Drift’s switch from USDC to USDT therefore appears to reflect a practical reassessment following a major platform shock. When continuity and relaunch credibility are at stake, infrastructure support and perceived reliability can become decisive factors in choosing one stablecoin rail over another.
Tether’s Expanding Role Beyond Stablecoin Issuance
Paolo Ardoino, CEO of Tether, said the company views its role in digital assets as being available when others pull back. In his remarks, the focus was on restoring user confidence and supporting a relaunch structure that aligns recovery with real activity and long-term growth.
That framing suggests Tether is positioning itself as more than a stablecoin issuer. In this case, it is acting as a crisis participant that can provide capital, ecosystem alignment, and strategic backing at a moment when a major DeFi platform is trying to survive a severe exploit.
The company also cited its broader record of cooperation with law enforcement. According to the report, Tether says it has worked with more than 310 law enforcement agencies across 64 countries and has helped recover over $800 million linked to digital asset crime. Tether presented that track record as part of the rationale for its involvement in the Drift situation.
Why the Drift Case Matters for Solana DeFi
Drift is a perpetuals platform built on Solana, one of the most active chains for decentralized finance activity. Its return to operation matters not only to direct users affected by the exploit, but also to the broader Solana ecosystem, where liquidity venues and derivatives infrastructure help define on-chain trading depth.
If the relaunch succeeds, the plan could expand USDT’s footprint in Solana DeFi while offering a possible template for future exploit responses. The model does not rely primarily on litigation with users or delayed treasury disbursements. Instead, it channels the platform’s future revenue toward restoring user positions.

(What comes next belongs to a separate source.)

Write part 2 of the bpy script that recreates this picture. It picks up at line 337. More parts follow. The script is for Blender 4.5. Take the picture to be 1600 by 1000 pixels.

That may appeal to projects seeking a middle path between immediate insolvency and indefinite legal limbo. At the same time, the approach depends heavily on execution: Drift must return to operation, rebuild volume, and maintain enough trust for users and market makers to re-engage.
No Fixed Recovery Timeline Yet
Tether has not disclosed a specific timetable for full recovery. Instead, it has said the structure is intended to restore balances as the platform grows, rather than according to a fixed calendar. That leaves open an important question for users: how quickly can Drift regain meaningful trading volume after such a large exploit?
In many previous DeFi incidents, reimbursement processes have dragged on for months as projects worked through governance debates, treasury constraints, and external negotiations. The Drift framework aims to avoid that pattern by connecting the recovery clock to the exchange’s own operating rebound. Whether that proves faster or more effective will depend on how successfully the platform restarts.
More broadly, the episode signals that major stablecoin issuers may be taking on a more active role during security crises. Instead of serving only as providers of a settlement asset, they may increasingly become liquidity backers, infrastructure partners, and confidence anchors when trading platforms face existential threats.
For now, the Drift-Tether arrangement stands as a closely watched test case. It combines post-exploit support, stablecoin realignment, and revenue-based reimbursements into a single recovery model. If it works, it could influence how future crypto platforms structure rescue plans after major losses. If it fails, it may reinforce doubts about whether revenue-linked recovery mechanisms can deliver timely relief to users after large-scale DeFi exploits.